Kultur zugänglicher machen - für 16 Euro
Doch ist das noch Kunst oder schon reines Entertainment? Mehr als eine halbe Million Menschen haben das private Museum des französischen Unternehmens Culturespaces im vergangenen Jahr besucht. Fördergelder erhalten sie nach eigenen Angaben nicht. Ihr Ziel: Kultur jedem zugänglich machen. Dafür zahlt der Besucher in Dortmund 16 Euro für das reguläre Ticket.
"Es sind nicht mehr als 20 oder 25 Prozent der Bevölkerung, die in die Museen gehen und Kunst kennen", sagt Bruno Monnier, Gründer und Präsident von Culturespaces. "Mit dieser Art der Ausstellung können wir bis zu 50 Prozent erreichen.

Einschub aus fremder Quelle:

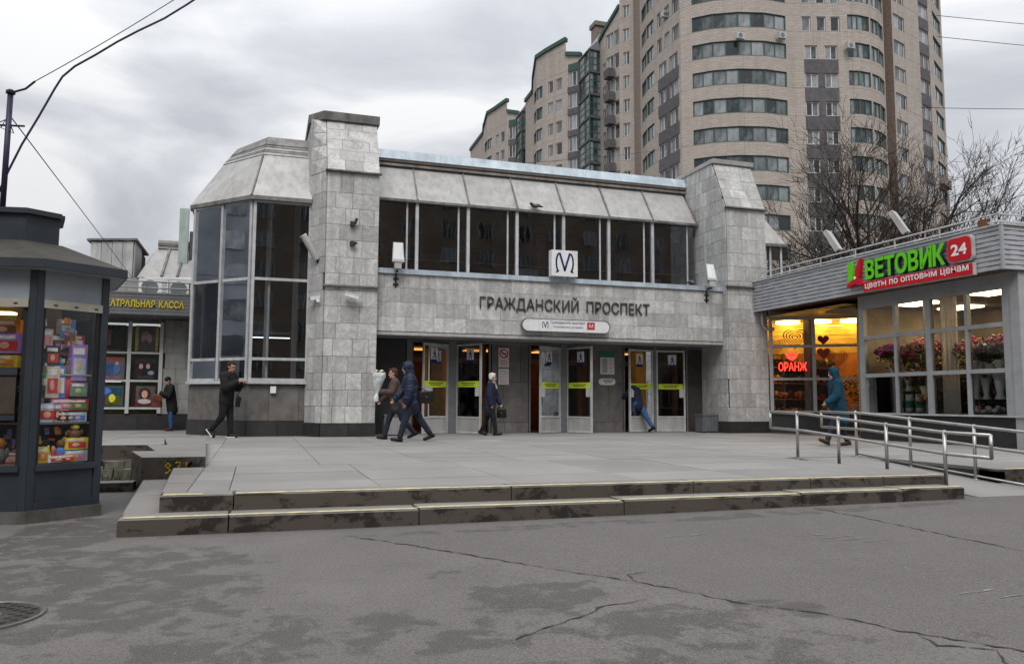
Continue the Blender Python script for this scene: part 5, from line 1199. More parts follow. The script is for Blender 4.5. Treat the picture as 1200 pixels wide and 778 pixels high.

Viele Menschen, die kommen, entdecken hier die Kunst, haben ihren ersten Kontakt."
Schwarz-weiße Fotos von Salvador Dalí gehören ebenfalls zur immersiven Ausstellung "Dalí: Das endlose Rätsel" in Dortmund.
"Mit Kunst nichts zu tun"
Auch Mischa Kuball spielt mit Projektionen und macht Kunst erlebbar, aber er erschafft sie selbst. Etwa mit seiner Installation "Five Planets", die im Museum Folkwang in Essen zu sehen ist. Fünf drehende Discokugeln reflektieren Lichtbuchstaben aus Scheinwerfern in den ganzen Raum. Sie tanzen über Wände und Boden, wer lange hinsieht, dem wird schnell ein wenig schwindelig.
Die Projektionen der Werke bekannter Kunstschaffender hätten mit Kunst nichts zu tun, sagt der Konzeptkünstler und Professor für Öffentlichen Raum an der Kunsthochschule für Medien in Köln. "Das ist eine Addition, da ist etwas hinzugekommen - und deswegen habe ich eine große Neugierde auf der einen Seite, aber auch eine kritische Distanz", so Kuball.
Konzeptkünstler Mischa Kuball erschafft Projektionen selbst.
"Es ist für mich Spektakel, aber die Welt braucht das." Kuball glaubt, dass Menschen unterschiedliche Formen des Zusammenkommens brauchen. "Ich bin Fußballfan und weiß, was das für eine Energie produziert. Ich würde mir mehr Vermittlung wünschen und auch eine bessere kritische Einordnung."
Außerdem fehlten ihm verschiedene Blickwinkel auf die Kunst. "Die neuen großen spektakulären Räume braucht es, um sich danach wieder auf ein Kammerkonzert und auf ein leises Format zu sensibilisieren", sagt Kuball. "Das eine geht mit dem anderen, aber nur das eine wäre mir auch für die sogenannten Digital Natives zu eindimensional." Am Ende sei die Projektion erst einmal eine Technik, die Kunst von den bekannten Künstlern selbst eigentlich für die Leinwand geschaffen.
"Unglaublich große Faszination"
"Es ist tatsächlich dieser Moment, zu spüren, dass der Künstler genau hier gearbeitet hat, das Bild erschaffen hat, und jetzt bin ich dem genauso nah, wie der Künstler", betont der Direktor des Museum Folkwang, Peter Gorschlüter, die Kraft des originalen Werks. "Und man sieht natürlich die Oberflächen, die Haptik, den Pinselstrich." Es sei eine Einladung, in die Gedankenwelt des Künstlers hineinzuschlüpfen und das Bild so zu sehen, wie er oder sie es sah.
Die neuen Ausstellungen mit den großen Projektionen brächten in Essen keine neues Publikum ins Folkwang-Museum. "Aber, was wir feststellen können, ist, dass das Eintauchen in die Kunst, das Aufgehen in der Kunst, das das eine unglaublich große Faszination auf die Menschen ausübt", sagt Gorschlüter. Das Museum zeigt als immersive Werke extra für Räume konzipierte Originalversionen.
"Mit dieser Art der Ausstellung können wir bis zu 50 Prozent erreichen", sagt Bruno Monnier, Gründer und Präsident von Culturespaces.
Chance für Museen?
Im Walzwerk Dortmund werden neben Dalí auch Werke von Gaudí gezeigt. Die Technik sei eine Chance für Museen auf der ganzen Welt. "Sonderausstellungen klassischer Werke werden für die Museen immer teurer und komplizierter", sagt Culturspaces-Gründer Bruno Monnier. "Die Werke müssen transportiert werden. Das ist auch nicht gut für unseren Planeten."
Die natürliche Entwicklung werde sein, sich einer anderen Form der Ausstellung zuzuwenden, so Monnier. "Das Digitale kann den Museen dabei helfen, indem es immersive Ausstellungen ermöglicht und so ihr Angebot abrundet."